Как я и предполагал, никакого «падения», никакого внезапного выявления низости не произошло. А сработала наша общая поведенческая неграмотность. Мы были порядочными людьми, но не были воспитаны на правилах порядочности. Юля полагала даже, что поступает принципиально. И уж, конечно, никакого отношения к антисемитизму она не имела. Просто она за что-то (за что, не помню) и до этого резко осуждала Антокольского, а тут представился случай это высказать публично. Что случай этот неподходящий, что нельзя «открыто» выступать против человека, когда его травят, да еще травят по причине его происхождения (впрочем, что такое у нас возможно, она не сразу уяснила), — она не знала: нас так не учили. Но ко времени нашей встречи она уже понимала — поняла на собственном горьком опыте. Тяжело ко всем нам возвращались нормальные ценности.
Мы и потом с ней встречались — не очень часто, но всегда дружески. Перестройку она приняла как возрождение. А когда дело застопорилось — не выдержала. Не выдержала жизненных неурядиц, которые иначе легко перенесла бы, и покончила с собой. Конечно, так поступать нельзя, но я ее не сужу. Даже понимаю. Она была положительным героем наших дней, цельным и чистым, при всей своей тонкости и сложности человеком, сделанным из одного куска. А «дни» таким воспитанным ими героям не соответствовали. Перестроечные — тоже.
Но когда мы встретились, этой антикосмополитской кампании никто не предвидел. И даже моего ареста — ведь я был, так сказать, прощен. Просто мы дружили, любили стихи, говорили о них. Впереди был только День Победы.
Этот день я помню несколько сумбурно, но, наверно, сумбурным он и был. Слухи о том, что акт о безоговорочной капитуляции уже подписан, будоражил Москву уже 8 мая. Мы не знали, в чем дело. Что война кончается, было ясно и без этого, но почему не сообщают, было непонятно. Только потом оказалось, что первоначально немцы капитулировали перед нашими западными союзниками (неужто думали этим обойтись?), но от них потребовали общего Акта о капитуляции. Откуда-то по секрету все знали, что об этом сообщат в два часа ночи. В эту ночь я гостил у ребят в Строителе. Устроили какое-то застолье и стали ждать. Все общежитие не спало. Ждали напряженно: скажут или не скажут. Наконец, в репродукторе раздался треск и знакомый голос: «Говорит Москва». Свершилось.

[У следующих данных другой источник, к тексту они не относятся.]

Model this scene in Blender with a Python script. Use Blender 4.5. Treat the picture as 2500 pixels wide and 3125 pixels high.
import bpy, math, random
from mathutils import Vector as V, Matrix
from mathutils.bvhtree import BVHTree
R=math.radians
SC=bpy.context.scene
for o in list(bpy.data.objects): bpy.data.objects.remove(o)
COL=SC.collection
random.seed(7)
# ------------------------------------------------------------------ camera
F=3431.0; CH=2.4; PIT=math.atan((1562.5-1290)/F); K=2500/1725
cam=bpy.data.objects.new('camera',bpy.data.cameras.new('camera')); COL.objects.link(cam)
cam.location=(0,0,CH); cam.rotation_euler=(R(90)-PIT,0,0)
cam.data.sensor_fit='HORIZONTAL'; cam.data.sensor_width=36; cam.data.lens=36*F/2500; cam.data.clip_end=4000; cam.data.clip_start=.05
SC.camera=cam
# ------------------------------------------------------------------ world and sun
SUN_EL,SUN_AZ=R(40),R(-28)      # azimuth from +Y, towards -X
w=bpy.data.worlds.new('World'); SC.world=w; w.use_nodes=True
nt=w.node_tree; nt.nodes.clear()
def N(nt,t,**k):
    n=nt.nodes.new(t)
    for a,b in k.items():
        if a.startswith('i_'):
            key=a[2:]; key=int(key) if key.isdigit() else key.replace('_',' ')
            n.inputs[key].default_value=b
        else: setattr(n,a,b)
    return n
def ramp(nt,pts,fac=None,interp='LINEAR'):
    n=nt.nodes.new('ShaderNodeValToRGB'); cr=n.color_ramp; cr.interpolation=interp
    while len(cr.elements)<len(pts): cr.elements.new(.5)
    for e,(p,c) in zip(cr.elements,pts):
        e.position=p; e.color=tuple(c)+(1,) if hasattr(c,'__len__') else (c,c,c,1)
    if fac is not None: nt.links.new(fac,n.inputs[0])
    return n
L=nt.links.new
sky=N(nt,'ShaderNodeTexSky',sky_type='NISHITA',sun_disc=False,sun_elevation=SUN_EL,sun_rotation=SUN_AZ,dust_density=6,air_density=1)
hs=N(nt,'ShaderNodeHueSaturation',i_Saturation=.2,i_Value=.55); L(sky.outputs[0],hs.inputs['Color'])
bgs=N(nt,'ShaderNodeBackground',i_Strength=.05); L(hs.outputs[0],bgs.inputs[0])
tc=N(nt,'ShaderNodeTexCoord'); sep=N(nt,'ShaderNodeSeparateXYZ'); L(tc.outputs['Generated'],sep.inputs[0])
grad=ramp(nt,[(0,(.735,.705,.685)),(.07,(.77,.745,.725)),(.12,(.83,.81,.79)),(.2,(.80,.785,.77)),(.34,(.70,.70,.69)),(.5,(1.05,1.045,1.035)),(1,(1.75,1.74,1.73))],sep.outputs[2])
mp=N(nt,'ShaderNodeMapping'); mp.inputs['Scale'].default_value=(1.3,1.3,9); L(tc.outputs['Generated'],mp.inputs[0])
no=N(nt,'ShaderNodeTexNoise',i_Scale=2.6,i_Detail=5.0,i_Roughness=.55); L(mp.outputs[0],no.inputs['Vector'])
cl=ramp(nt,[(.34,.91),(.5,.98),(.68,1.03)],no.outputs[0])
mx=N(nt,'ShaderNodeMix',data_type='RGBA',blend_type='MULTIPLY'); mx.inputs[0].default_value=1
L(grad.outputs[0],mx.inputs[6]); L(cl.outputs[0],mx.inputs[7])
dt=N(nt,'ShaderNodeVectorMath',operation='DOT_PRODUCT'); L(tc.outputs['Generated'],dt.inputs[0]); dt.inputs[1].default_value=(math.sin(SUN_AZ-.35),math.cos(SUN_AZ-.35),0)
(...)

Сидели всю ночь. Утренней электричкой я прибыл в Москву, которая вся ходила ходуном. Дозвонился до Коли, встретились, ходили весь день. Больше всего радовала мысль, что больше наши ребята не будут гибнуть. Мы не знали, сколько их уже погибло, эта цифра и сегодня еще не ясна. Везде качали военных. Видел ли я в этот день Юльку, как он вообще закончился для меня — не помню.
На следующий день у нас в газете было совещание. Надо было менять название газеты. «Все для фронта» больше не годилось. Я предложил «Вперед» — приняли. Все были довольны. Настроение было торжественное. Все были счастливы.